Archaeology and Ancient History
Dissertations
Whether you are studying on campus or by distance learning, your final year dissertation gives you a chance to investigate a topic in depth, supported by an academic supervisor. Here are just a handful of our recent successful undergraduate dissertations:
2017: Gill, Archaeology BA (distance learning)
Male Identities in the Roman Provinces of Britain and Germany in the 1st – 3rd Centuries CE: A Comparative Analysis (supervised by Professor Simon James)

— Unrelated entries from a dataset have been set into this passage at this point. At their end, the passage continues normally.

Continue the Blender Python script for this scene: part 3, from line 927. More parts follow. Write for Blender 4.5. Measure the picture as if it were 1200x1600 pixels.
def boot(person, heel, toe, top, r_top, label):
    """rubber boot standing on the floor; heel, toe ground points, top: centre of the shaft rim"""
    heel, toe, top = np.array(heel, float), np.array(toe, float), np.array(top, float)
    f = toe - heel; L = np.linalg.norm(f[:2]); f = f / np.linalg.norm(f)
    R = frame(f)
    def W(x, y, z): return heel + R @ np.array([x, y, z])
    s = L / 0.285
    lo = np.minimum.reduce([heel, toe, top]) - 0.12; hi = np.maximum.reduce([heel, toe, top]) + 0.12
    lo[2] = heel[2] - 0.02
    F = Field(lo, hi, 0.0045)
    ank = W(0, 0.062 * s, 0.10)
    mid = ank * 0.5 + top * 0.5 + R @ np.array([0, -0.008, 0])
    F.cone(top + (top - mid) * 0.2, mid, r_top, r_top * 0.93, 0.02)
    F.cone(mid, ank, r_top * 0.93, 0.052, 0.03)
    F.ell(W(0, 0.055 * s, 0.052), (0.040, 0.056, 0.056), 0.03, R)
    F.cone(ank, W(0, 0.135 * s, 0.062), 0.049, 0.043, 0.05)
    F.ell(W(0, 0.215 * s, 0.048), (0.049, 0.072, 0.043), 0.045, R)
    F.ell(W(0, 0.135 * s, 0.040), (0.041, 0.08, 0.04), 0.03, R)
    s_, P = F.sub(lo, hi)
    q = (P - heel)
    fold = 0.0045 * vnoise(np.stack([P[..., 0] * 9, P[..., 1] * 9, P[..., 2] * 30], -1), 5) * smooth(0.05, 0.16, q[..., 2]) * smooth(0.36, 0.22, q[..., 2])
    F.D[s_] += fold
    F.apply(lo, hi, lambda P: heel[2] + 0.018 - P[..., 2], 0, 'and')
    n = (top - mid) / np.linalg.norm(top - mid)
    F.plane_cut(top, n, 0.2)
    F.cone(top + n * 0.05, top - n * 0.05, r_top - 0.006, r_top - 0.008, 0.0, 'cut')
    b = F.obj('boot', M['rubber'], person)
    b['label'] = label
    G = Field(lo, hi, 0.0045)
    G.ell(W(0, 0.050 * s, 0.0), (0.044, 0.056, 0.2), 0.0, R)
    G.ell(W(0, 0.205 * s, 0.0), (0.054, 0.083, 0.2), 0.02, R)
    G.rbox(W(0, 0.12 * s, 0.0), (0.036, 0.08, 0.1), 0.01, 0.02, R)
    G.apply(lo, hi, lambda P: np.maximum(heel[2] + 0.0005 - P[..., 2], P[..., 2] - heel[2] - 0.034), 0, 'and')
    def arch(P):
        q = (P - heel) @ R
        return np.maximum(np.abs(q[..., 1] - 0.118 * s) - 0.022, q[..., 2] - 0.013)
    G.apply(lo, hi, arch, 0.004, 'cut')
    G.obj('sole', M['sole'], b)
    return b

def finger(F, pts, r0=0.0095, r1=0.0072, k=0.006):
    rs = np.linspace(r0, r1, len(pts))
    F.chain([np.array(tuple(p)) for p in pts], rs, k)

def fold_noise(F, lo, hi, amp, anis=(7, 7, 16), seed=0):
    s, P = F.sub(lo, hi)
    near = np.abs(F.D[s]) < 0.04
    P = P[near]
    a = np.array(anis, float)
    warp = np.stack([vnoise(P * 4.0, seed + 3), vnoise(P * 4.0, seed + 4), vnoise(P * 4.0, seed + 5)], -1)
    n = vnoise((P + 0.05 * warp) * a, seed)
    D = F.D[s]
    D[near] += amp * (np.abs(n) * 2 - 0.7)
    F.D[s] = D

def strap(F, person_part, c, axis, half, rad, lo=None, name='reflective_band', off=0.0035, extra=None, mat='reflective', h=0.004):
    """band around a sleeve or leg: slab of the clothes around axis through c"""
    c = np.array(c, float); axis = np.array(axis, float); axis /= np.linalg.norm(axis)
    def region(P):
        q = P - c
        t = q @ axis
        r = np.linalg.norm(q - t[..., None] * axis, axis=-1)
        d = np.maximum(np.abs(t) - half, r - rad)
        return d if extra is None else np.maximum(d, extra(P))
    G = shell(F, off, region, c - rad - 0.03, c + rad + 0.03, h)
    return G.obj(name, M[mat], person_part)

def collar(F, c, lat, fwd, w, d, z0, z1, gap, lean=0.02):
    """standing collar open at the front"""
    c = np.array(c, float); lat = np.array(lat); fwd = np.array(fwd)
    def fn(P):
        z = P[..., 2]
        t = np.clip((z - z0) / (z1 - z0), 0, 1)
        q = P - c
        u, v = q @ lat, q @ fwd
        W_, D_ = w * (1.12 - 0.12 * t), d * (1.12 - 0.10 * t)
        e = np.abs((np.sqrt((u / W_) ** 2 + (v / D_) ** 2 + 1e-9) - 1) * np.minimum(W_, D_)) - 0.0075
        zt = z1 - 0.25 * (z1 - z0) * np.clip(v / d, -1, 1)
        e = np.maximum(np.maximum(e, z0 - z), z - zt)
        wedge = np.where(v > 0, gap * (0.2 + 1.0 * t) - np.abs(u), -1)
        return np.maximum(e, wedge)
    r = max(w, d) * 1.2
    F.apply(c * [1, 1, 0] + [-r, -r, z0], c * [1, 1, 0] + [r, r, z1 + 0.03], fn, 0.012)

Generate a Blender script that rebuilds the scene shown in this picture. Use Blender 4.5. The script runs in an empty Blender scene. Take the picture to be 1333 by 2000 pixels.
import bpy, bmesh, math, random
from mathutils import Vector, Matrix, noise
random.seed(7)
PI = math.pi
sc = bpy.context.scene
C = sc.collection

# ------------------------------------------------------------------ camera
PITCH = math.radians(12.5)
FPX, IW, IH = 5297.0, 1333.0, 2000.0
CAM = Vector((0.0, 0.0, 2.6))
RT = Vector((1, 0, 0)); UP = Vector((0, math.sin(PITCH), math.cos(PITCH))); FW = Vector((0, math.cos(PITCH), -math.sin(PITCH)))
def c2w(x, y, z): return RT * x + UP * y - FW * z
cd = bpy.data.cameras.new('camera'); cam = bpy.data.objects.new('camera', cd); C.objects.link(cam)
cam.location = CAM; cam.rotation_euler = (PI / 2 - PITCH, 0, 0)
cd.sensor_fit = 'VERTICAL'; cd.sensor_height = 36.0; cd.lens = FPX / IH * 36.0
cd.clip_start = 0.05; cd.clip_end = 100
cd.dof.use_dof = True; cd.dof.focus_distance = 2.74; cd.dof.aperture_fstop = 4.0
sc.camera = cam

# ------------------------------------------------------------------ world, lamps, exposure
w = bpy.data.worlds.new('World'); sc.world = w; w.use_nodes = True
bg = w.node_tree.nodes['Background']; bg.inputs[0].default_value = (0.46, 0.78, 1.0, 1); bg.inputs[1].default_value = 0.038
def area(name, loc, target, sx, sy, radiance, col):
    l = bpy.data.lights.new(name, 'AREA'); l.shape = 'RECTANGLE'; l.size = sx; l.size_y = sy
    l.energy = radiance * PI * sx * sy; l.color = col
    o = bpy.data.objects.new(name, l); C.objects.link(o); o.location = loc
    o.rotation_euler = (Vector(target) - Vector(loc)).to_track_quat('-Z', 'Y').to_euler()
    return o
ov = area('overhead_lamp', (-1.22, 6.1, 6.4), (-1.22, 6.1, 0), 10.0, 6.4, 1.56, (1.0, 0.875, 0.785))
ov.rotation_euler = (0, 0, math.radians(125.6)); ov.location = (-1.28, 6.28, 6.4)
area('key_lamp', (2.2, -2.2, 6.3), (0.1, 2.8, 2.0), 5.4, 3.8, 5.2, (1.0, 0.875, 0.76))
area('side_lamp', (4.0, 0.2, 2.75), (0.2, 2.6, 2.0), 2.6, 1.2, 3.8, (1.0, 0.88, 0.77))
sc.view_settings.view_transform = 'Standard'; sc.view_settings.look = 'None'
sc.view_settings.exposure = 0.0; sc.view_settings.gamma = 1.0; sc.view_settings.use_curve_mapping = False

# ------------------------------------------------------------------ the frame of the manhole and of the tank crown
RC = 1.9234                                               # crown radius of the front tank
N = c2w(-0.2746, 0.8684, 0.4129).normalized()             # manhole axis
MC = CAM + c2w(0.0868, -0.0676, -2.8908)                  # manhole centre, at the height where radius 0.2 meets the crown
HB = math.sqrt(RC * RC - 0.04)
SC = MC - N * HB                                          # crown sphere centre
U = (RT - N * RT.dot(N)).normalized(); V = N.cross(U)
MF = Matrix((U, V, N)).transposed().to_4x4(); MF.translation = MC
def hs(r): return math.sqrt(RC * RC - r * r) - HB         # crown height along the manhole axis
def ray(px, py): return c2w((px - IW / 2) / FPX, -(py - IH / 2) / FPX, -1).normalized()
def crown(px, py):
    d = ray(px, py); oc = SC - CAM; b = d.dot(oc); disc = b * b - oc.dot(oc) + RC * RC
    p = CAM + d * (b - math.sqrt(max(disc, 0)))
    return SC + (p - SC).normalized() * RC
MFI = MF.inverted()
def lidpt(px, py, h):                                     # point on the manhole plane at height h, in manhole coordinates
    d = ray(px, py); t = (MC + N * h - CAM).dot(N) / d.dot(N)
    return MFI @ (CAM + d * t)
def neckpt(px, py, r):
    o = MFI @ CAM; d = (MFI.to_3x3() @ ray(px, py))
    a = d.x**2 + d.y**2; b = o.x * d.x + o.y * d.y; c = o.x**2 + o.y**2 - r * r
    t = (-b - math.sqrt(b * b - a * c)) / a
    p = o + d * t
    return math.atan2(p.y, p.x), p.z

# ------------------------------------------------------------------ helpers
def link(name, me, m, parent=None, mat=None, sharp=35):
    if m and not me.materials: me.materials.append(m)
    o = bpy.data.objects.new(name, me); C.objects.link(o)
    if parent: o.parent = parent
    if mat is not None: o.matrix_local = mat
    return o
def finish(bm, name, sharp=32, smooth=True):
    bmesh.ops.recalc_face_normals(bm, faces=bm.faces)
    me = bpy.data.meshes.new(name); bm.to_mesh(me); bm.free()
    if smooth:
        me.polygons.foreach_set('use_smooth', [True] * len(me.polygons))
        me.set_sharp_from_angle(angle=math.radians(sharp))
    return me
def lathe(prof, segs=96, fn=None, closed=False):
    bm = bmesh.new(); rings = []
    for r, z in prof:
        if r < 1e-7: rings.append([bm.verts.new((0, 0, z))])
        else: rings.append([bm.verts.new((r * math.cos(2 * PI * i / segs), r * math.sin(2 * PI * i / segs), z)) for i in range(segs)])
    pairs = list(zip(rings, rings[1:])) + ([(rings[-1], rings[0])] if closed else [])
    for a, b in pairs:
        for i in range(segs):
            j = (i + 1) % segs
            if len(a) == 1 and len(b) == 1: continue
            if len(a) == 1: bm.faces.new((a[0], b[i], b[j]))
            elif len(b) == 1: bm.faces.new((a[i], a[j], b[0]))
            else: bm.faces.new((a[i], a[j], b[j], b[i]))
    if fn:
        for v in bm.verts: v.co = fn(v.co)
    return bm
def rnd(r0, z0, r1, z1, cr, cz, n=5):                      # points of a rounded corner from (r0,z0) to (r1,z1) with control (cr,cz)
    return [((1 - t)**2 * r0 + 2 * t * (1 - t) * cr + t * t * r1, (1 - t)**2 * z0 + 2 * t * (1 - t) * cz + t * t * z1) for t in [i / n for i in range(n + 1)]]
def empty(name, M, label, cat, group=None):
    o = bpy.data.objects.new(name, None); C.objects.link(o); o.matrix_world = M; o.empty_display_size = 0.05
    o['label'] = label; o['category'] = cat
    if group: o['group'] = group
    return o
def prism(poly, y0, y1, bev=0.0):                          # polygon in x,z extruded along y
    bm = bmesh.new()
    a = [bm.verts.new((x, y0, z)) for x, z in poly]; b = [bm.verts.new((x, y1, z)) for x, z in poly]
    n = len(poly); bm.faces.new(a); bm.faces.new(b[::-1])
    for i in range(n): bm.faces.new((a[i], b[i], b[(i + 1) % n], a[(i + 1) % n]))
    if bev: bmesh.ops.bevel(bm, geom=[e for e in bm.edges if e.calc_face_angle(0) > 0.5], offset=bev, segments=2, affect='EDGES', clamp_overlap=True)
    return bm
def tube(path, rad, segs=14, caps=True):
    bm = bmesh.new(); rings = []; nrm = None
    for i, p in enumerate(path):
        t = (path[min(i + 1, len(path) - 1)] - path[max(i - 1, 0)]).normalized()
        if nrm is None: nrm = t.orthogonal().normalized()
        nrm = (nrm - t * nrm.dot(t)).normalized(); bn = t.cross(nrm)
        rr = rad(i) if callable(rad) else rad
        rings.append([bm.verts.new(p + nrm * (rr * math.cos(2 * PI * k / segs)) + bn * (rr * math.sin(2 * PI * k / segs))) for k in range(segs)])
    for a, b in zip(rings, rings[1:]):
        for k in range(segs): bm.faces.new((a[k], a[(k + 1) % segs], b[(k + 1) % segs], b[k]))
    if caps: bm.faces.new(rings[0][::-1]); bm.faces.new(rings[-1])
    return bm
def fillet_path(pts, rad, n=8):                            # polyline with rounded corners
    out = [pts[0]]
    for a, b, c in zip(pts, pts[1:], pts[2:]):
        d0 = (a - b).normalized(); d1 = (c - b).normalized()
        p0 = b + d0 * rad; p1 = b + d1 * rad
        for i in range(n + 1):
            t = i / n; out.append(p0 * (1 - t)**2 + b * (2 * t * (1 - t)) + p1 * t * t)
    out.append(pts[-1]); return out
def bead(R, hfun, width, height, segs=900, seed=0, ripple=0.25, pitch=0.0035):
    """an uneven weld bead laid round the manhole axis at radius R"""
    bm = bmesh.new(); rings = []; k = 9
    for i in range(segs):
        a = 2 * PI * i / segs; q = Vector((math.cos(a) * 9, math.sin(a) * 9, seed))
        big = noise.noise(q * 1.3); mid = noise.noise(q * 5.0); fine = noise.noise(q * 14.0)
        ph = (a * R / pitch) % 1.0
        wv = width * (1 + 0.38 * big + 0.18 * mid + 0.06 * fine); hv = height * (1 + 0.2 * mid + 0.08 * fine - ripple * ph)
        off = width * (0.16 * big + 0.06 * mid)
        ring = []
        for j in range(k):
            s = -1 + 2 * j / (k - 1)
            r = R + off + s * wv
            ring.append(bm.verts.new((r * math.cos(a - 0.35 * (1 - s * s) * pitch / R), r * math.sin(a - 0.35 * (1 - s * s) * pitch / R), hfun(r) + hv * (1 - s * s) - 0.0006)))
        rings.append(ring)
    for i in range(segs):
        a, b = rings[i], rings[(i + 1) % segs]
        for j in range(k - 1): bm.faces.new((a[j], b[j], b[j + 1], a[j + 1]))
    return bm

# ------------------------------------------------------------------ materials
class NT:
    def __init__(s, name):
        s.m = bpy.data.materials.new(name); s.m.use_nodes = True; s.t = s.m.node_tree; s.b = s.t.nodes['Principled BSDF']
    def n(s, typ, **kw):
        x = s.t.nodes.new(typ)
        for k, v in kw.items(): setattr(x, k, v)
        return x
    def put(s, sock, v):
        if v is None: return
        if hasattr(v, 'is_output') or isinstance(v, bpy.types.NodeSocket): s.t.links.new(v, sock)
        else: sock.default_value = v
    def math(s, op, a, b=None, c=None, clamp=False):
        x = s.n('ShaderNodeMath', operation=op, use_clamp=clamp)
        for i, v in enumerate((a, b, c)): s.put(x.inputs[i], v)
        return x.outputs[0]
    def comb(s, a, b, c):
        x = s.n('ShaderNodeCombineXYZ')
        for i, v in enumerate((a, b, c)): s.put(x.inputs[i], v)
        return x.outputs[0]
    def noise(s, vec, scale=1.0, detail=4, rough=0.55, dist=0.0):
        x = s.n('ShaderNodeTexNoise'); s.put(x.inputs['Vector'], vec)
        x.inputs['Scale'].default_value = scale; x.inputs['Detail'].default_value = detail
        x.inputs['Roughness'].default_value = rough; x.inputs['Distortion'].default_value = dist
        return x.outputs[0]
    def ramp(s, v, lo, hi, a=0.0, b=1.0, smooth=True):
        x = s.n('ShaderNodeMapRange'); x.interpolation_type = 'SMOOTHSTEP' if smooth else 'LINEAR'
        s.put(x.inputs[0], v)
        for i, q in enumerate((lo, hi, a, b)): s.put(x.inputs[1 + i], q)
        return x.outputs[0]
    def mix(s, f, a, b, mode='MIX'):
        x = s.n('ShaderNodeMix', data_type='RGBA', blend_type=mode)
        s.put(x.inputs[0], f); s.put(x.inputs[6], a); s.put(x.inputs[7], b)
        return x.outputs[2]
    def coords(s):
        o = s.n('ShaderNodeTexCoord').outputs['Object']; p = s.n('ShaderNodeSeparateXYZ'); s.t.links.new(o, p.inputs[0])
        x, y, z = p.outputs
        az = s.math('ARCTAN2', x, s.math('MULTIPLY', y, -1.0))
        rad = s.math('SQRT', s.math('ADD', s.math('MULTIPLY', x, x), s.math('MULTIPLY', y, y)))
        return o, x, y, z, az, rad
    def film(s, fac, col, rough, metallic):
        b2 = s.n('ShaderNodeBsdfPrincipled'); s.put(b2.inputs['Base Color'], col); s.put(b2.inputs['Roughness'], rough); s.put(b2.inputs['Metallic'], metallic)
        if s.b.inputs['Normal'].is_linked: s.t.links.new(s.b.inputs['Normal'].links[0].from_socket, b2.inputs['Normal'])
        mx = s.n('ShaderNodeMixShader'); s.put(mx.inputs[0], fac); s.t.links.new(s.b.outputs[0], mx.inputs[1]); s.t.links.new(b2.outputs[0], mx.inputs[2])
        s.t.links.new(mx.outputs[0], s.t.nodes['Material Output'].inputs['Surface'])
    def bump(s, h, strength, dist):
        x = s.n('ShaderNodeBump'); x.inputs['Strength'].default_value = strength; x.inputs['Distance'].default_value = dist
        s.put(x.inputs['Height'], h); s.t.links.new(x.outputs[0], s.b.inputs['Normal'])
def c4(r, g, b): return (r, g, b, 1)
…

"I analysed evidence from monuments and items of personal appearance, such as belt-plates, weapons and armour, to identify the male identities visible in Roman Britain and Germany. Men's identities as husbands, fathers and sons were visible on many tombstones."
Read more about Gill's dissertation.
2016: Anna-Sophie, Ancient History and Archaeology BA
The Representation and Transformation of Lucretia from Livy’s Ab Urbe Condita in Sixteenth-Century Italian Renaissance Paintings (supervised by Dr Sarah Scott)
"After having done Dr Sarah Scott's third year module on Greek and Roman Art in Ancient and Modern Contexts, I became interested in past approaches to the classical past. I especially wanted to look at how we have transformed stories from ancient literary texts into visual representations, such as Lucretia's rape, and how different social and political contexts affect representations and viewer interpretations."
Read more about Anna-Sophie's dissertation.
2016: Claire, Ancient History and History BA
Sanitized City, Sanitized History: A study into how the Fascist regime engineered the city centre of Rome in order to create a particular narrative of antiquity (supervised by Dr Andy Merrills)
"The archaeological activities of Mussolini's regime were first introduced to me in a first-year lecture and ever since then I wanted to explore the subject further. The use of space to construct narratives and deliberate distortions of history by political regimes had long interested me, and this topic proved to be the perfect combination of these two concepts."
Read more about Claire's dissertation.
2013: Nick, Archaeology BA
Can the understanding of Iron Age people's perception of space help us to understand the location of Burrough Hill?
Nick's dissertation on prehistoric perceptions of space won him the Prehistoric Society prize for 2013 for the undergraduate dissertation that made the greatest contribution to the study of prehistory, an award open to students from any university in Britain and Ireland.